I am not surprised that our friend Furnius 6 is valued by you as highly as his own kindness and worth deserve. I rejoice that it is so, and I would have you believe that whatever mark of confidence and favour you bestow on him, I regard as having been bestowed by you upon myself.

1 That is, Transalpine Gaul, with the exception of "the Province" the south-eastern part, called also Gallia Narbonensis. This latter was being held by Lepidus along with Hispania Citerior; while Pollio held Hispania Ulterior. Decimus Brutus is holding Gallia Cisalpina, from which Antony—having got himself named to it by a lex—is determined to oust him. These provincial arrangements must be remembered in following the remainder of the correspondence.

2 Cicero after giving up his voyage to Greece returned to Rome, which he reached on the 31st of August.
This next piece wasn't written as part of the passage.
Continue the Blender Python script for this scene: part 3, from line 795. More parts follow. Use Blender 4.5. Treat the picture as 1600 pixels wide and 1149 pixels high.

On the 1st of September he absented himself from the senate, because Antony was to propose certain votes in honour of Caesar's memory. Antony therefore used some violent language about him, which Cicero answered next day—2nd September—in the speech known as the First Philippic.

3 Among the arrangements of Caesar was the nomination of Plancus to the consulship of B.C. 42.

4 Two proposals of Antony's were looked upon by Cicero as fatal to the working of the law courts: (1) the addition of a decuria to the juries to be drawn from all who had served as centurions, or who had served in any rank in the legion alauda; (2) granting an appeal to the comitia to those condemned for vis or maiestas (1 Phil. §§ 20-21).

5 See Appendix to vol. ii.

6 Gaius Furnius, tribune B.C. 51, was now a legatus to Plancus.